→ Your goal:
Include the line with "COL = scene.collection" and every line before it in the entries below, echoed exactly, but not the pictures.

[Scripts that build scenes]
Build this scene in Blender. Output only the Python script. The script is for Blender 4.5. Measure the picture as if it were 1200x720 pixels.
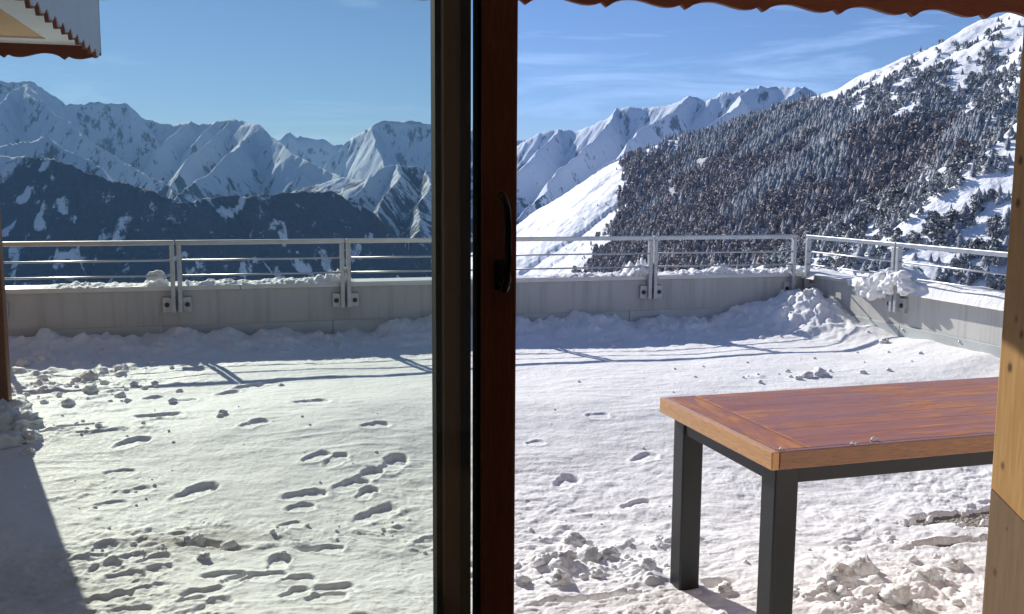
import bpy, bmesh, math, random
import numpy as np
from mathutils import Vector, Matrix
random.seed(7); RNG = np.random.default_rng(7)
rad = math.radians
for _o in list(bpy.data.objects): bpy.data.objects.remove(_o)
scene = bpy.context.scene
COL = scene.collection

# ------------------------------------------------------------------ camera
FPX, YAW, PITCH, ROLL, CH = 1117.0, rad(16.0), rad(7.2), rad(0.34), 1.67
fwdh = np.array([math.sin(YAW), math.cos(YAW), 0.0]); r0 = np.array([math.cos(YAW), -math.sin(YAW), 0.0])
F = fwdh*math.cos(PITCH) + np.array([0, 0, -math.sin(PITCH)])
u0 = np.cross(r0, F)
R = math.cos(ROLL)*r0 + math.sin(ROLL)*u0
U = -math.sin(ROLL)*r0 + math.cos(ROLL)*u0
CAM = np.array([0, 0, CH])
cd = bpy.data.cameras.new('camera'); cam = bpy.data.objects.new('camera', cd); COL.objects.link(cam)
cam.matrix_world = Matrix(((R[0], U[0], -F[0], 0), (R[1], U[1], -F[1], 0), (R[2], U[2], -F[2], CH), (0, 0, 0, 1)))
cd.sensor_width = 36; cd.lens = FPX/1200*36; cd.clip_start = 0.05; cd.clip_end = 60000
scene.camera = cam

def ray(px, py):
    d = F + (px-600)/FPX*R - (py-360)/FPX*U
    return d/np.linalg.norm(d)
def hit_z(px, py, z):
    d = ray(px, py); return CAM + d*((z-CH)/d[2])
def hit_y(px, py, y):
    d = ray(px, py); return CAM + d*(y/d[1])
def hit_x(px, py, x):
    d = ray(px, py); return CAM + d*(x/d[0])
def at_r(px, py, r):
    d = ray(px, py); return CAM + d*(r/math.hypot(d[0], d[1]))
def at_d(px, py, dep):
    d = ray(px, py); return CAM + d*(dep/float(d@fwdh))
def project(P):
    Q = P - CAM; z = Q@F
    z = np.where(np.abs(z) < 1e-6, 1e-6, z)
    return 600+FPX*(Q@R)/z, 360-FPX*(Q@U)/z, z

# ------------------------------------------------------------------ noise
def _h(ix, iy, s):
    n = (ix.astype(np.int64)*374761393 + iy.astype(np.int64)*668265263 + s*974634777) & 0xffffffff
    n = ((n ^ (n >> 13))*1274126177) & 0xffffffff
    return ((n ^ (n >> 16)) & 0xffff)/65535.0
def perlin(x, y, s=0):
    x = np.asarray(x, float); y = np.asarray(y, float)
    ix = np.floor(x); iy = np.floor(y); fx = x-ix; fy = y-iy
    u = fx*fx*fx*(fx*(fx*6-15)+10); v = fy*fy*fy*(fy*(fy*6-15)+10)
    def g(a, b):
        t = _h(ix+a, iy+b, s)*2*np.pi
        return np.cos(t)*(fx-a) + np.sin(t)*(fy-b)
    return 1.45*((g(0, 0)*(1-u)+g(1, 0)*u)*(1-v) + (g(0, 1)*(1-u)+g(1, 1)*u)*v)
def fbm(x, y, o=4, s=0, gain=.5):
    a = 1; t = 0; k = 1.0
    for i in range(o):
        t = t + a*perlin(x*k, y*k, s+i*17); a *= gain; k *= 2.03
    return t
def ridged(x, y, o=5, s=0):
    a = 1; t = 0; k = 1.0; w = 1.0
    for i in range(o):
        n = 1-np.abs(perlin(x*k, y*k, s+i*13)); n = n*n
        t = t + a*n*w; w = np.clip(n*1.3, 0, 1); a *= .5; k *= 2.07
    return t/1.9
def billow(x, y, o=3, s=0):
    a = 1; t = 0; k = 1.0
    for i in range(o):
        t = t + a*np.abs(perlin(x*k, y*k, s+i*11)); a *= .5; k *= 2.1
    return t
def sst(a, b, x):
    t = np.clip((x-a)/(b-a), 0, 1); return t*t*(3-2*t)
def inpoly(x, y, poly):
    c = np.zeros(np.shape(x), bool); n = len(poly)
    for i in range(n):
        x1, y1 = poly[i]; x2, y2 = poly[(i+1) % n]
        if y1 == y2: continue
        m = ((y1 > y) != (y2 > y)) & (x < (x2-x1)*(y-y1)/(y2-y1)+x1)
        c ^= m
    return c

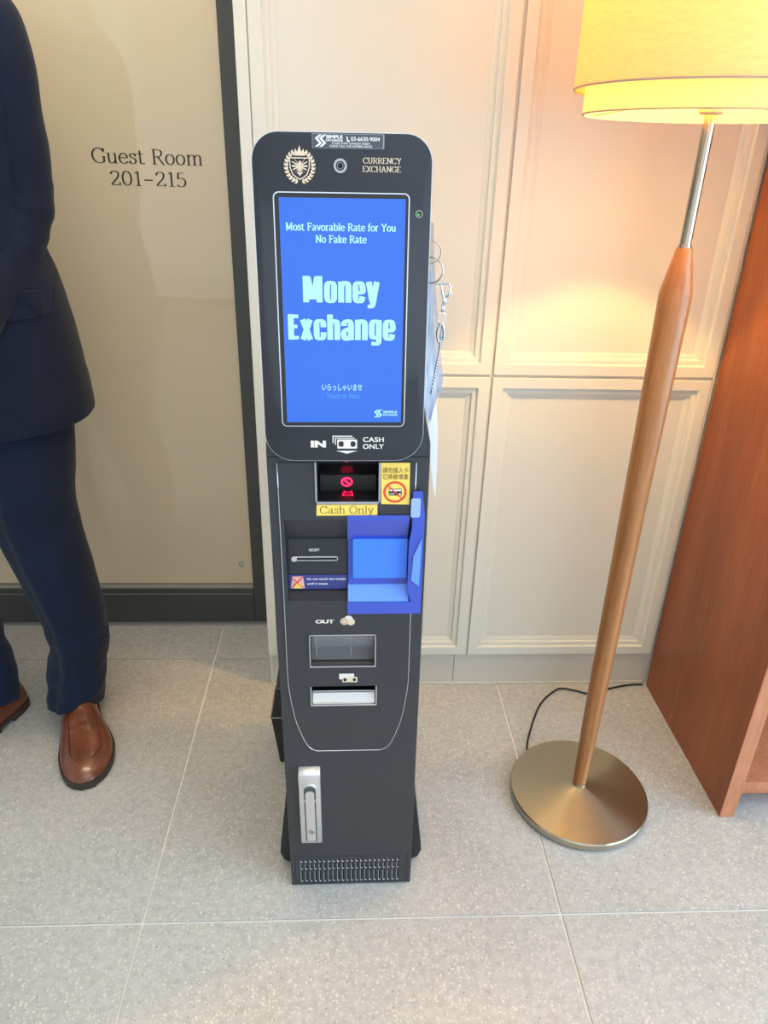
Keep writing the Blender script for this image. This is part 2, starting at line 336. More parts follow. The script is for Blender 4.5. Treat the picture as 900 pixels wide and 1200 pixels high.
# a serif alphabet drawn as pen strokes: c = smooth stroke, l = straight stroke, s = serif bar (x0, x1, y)
G = {
 'G': (.80, 'c .66 .80 .55 .95 .40 1.0 .20 .90 .08 .68 .06 .5 .09 .28 .22 .08 .42 0 .58 .04 .68 .12;l .68 .08 .68 .42;s .55 .78 .42;l .68 .74 .68 .98'),
 'C': (.76, 'c .66 .78 .56 .95 .42 1.0 .22 .92 .09 .70 .06 .5 .09 .28 .22 .08 .42 0 .58 .05 .69 .20;l .67 .74 .67 .98'),
 'R': (.76, 'l .18 0 .18 1;c .18 .98 .40 .98 .56 .90 .60 .75 .56 .60 .42 .51 .18 .50;l .38 .50 .66 .02;s .06 .32 0;s .06 .30 1;s .60 .76 .0'),
 'F': (.66, 'l .18 0 .18 1;l .18 .98 .60 .98;l .60 .98 .60 .80;l .18 .52 .46 .52;l .46 .62 .46 .42;s .06 .32 0;s .06 .30 1'),
 'M': (.98, 'l .18 0 .18 1;l .18 1 .49 .10;l .49 .10 .80 1;l .80 0 .80 1;s .06 .30 0;s .06 .26 1;s .68 .92 0;s .72 .92 1'),
 'N': (.84, 'l .18 0 .18 1;l .18 1 .68 .02;l .68 0 .68 1;s .06 .30 0;s .06 .24 1;s .56 .80 1'),
 'Y': (.74, 'l .10 1 .37 .46;l .64 1 .37 .46;l .37 0 .37 .46;s .25 .49 0;s .02 .22 1;s .54 .73 1'),
 'X': (.72, 'l .10 1 .62 0;l .62 1 .10 0;s .02 .22 0;s .50 .71 0;s .02 .22 1;s .51 .70 1'),
 'E': (.66, 'l .16 0 .16 1;l .16 .98 .58 .98;l .16 .5 .48 .5;l .16 .02 .60 .02;l .58 .98 .58 .84;l .60 .02 .60 .17;s .05 .25 0;s .05 .25 1'),
 'H': (.82, 'l .17 0 .17 1;l .65 0 .65 1;l .17 .5 .65 .5;s .05 .29 0;s .05 .29 1;s .53 .77 0;s .53 .77 1'),
 'A': (.78, 'l .12 0 .38 1;l .38 1 .66 0;l .22 .34 .56 .34;s .02 .24 0;s .54 .78 0'),
 'O': (.82, 'o .41 .5 .34 .5'),
 'U': (.80, 'c .17 1 .17 .35 .20 .12 .34 .01 .46 .01 .60 .12 .64 .35 .64 1;s .05 .29 1;s .54 .76 1'),
 'a': (.58, 'c .10 .56 .18 .66 .30 .68 .40 .62 .42 .50 .42 .0;c .42 .40 .22 .34 .10 .24 .08 .14 .14 .02 .26 .01 .36 .08 .42 .18;s .42 .54 0'),
 'b': (.62, 'l .14 0 .14 1;c .14 .54 .24 .66 .36 .68 .49 .58 .54 .34 .49 .10 .36 .0 .24 .02 .14 .14;s .03 .14 1'),
 'e': (.56, 'c .10 .38 .47 .38 .48 .48 .42 .62 .29 .68 .15 .60 .07 .42 .07 .28 .14 .08 .29 .0 .42 .04 .49 .14'),
 'f': (.38, 'c .16 0 .16 .80 .22 .96 .32 1.0 .40 .96;s .03 .34 .67;s .05 .28 0'),
 'g': (.60, 'o .27 .44 .19 .23;c .16 .24 .14 .10 .42 .06 .50 -.08 .42 -.24 .24 -.28 .08 -.20 .10 -.04 .18 .04;l .42 .64 .56 .64'),
 'h': (.66, 'l .15 0 .15 1;c .15 .50 .24 .64 .36 .68 .47 .62 .50 .48 .50 0;s .04 .15 1;s .04 .27 0;s .39 .62 0'),
 'k': (.62, 'l .15 0 .15 1;l .15 .26 .46 .66;l .26 .42 .50 .0;s .04 .15 1;s .04 .27 0;s .40 .60 .67;s .42 .62 0'),
 'l': (.32, 'l .16 0 .16 1;s .05 .16 1;s .05 .28 0'),
 'm': (.98, 'l .15 0 .15 .67;c .15 .50 .24 .64 .34 .68 .45 .62 .48 .48 .48 0;c .48 .50 .57 .64 .67 .68 .78 .62 .81 .48 .81 0;s .04 .15 .67;s .04 .27 0;s .37 .60 0;s .70 .93 0'),
 'n': (.66, 'l .15 0 .15 .67;c .15 .50 .24 .64 .36 .68 .47 .62 .50 .48 .50 0;s .04 .15 .67;s .04 .27 0;s .39 .62 0'),
 'o': (.58, 'o .29 .34 .22 .34'),
 'r': (.46, 'l .15 0 .15 .67;c .15 .46 .22 .60 .32 .68 .42 .66;s .04 .15 .67;s .04 .29 0'),
 's': (.48, 'c .38 .56 .32 .66 .23 .68 .11 .62 .10 .50 .20 .40 .34 .32 .40 .20 .35 .05 .22 .0 .12 .03 .07 .13;l .385 .50 .385 .66;l .075 .02 .075 .18'),
 't': (.42, 'c .17 .88 .17 .12 .22 .01 .32 .0 .39 .06;s .03 .36 .67'),
 'u': (.66, 'c .15 .67 .15 .20 .20 .04 .31 .0 .42 .06 .50 .20;l .50 0 .50 .67;s .04 .15 .67;s .39 .50 .67;s .50 .61 0'),
 'v': (.58, 'l .09 .67 .30 0;l .50 .67 .30 0;s .01 .20 .67;s .40 .58 .67'),
 'w': (.80, 'l .09 .67 .25 0;l .25 0 .40 .6;l .40 .6 .56 0;l .56 0 .72 .67;s .01 .2 .67;s .62 .8 .67'),
 'y': (.58, 'l .09 .67 .31 .02;c .50 .67 .31 .02 .22 -.22 .14 -.28 .06 -.26;s .01 .20 .67;s .40 .58 .67'),
 '2': (.62, 'c .10 .76 .16 .93 .31 1.0 .46 .92 .50 .74 .42 .50 .24 .26 .10 .03;l .10 .02 .54 .02;l .54 .02 .54 .16'),
 '0': (.64, 'o .32 .5 .23 .5'),
 '1': (.50, 'l .28 0 .28 1;l .12 .88 .28 .98;s .13 .43 0'),
 '5': (.60, 'l .16 .97 .48 .97;l .16 .97 .13 .54;c .13 .54 .24 .60 .38 .58 .50 .44 .52 .26 .44 .06 .28 .0 .16 .02 .09 .12'),
 '-': (.66, 'l .10 .38 .56 .38;l .10 .40 .56 .40;l .10 .42 .56 .42'), ' ': (.34, ''),
}
HV = {
 'M': (.84, 'l .14 0 .14 1;l .22 .97 .39 .12;l .60 .97 .43 .12;l .68 0 .68 1'),
 'o': (.56, 'c .14 .40 .14 .60 .18 .72 .28 .75 .38 .72 .42 .60 .42 .40 .42 .20 .38 .08 .28 .05 .18 .08 .14 .20 .14 .40'),
 'n': (.57, 'l .14 0 .14 .80;c .14 .60 .22 .73 .32 .75 .41 .70 .43 .56 .43 .30 .43 .0'),
 'e': (.56, 'c .15 .40 .41 .40 .42 .60 .38 .72 .28 .75 .18 .72 .14 .60 .14 .40 .14 .20 .18 .08 .28 .05 .38 .08 .42 .24'),
 'y': (.54, 'l .11 .80 .25 .06;l .43 .80 .29 .06;c .31 .12 .26 -.08 .20 -.14 .07 -.14'),
 'E': (.50, 'l .14 0 .14 1;l .14 .92 .45 .92;l .14 .52 .40 .52;l .14 .08 .45 .08'),
 'x': (.54, 'l .12 .80 .42 0;l .42 .80 .12 0'),
 'c': (.55, 'c .42 .50 .41 .66 .37 .73 .28 .75 .18 .72 .14 .60 .14 .40 .14 .20 .18 .08 .28 .05 .37 .07 .41 .14 .42 .30'),
 'h': (.57, 'l .14 0 .14 1;c .14 .60 .22 .73 .32 .75 .41 .70 .43 .56 .43 .30 .43 .0'),
 'a': (.56, 'c .14 .56 .15 .68 .27 .75 .38 .72 .42 .60 .42 .40 .42 .0;c .40 .46 .24 .40 .14 .32 .13 .16 .19 .05 .30 .06 .42 .18'),
 'g': (.57, 'c .43 .60 .38 .72 .28 .75 .18 .72 .14 .60 .14 .42 .14 .24 .18 .12 .28 .10 .38 .14 .43 .24;c .43 .80 .43 .40 .43 .0 .39 -.12 .28 -.15 .13 -.12'),
}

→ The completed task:
Build this scene in Blender. Output only the Python script. The script is for Blender 4.5. Measure the picture as if it were 1200x720 pixels.
import bpy, bmesh, math, random
import numpy as np
from mathutils import Vector, Matrix
random.seed(7); RNG = np.random.default_rng(7)
rad = math.radians
for _o in list(bpy.data.objects): bpy.data.objects.remove(_o)
scene = bpy.context.scene
COL = scene.collection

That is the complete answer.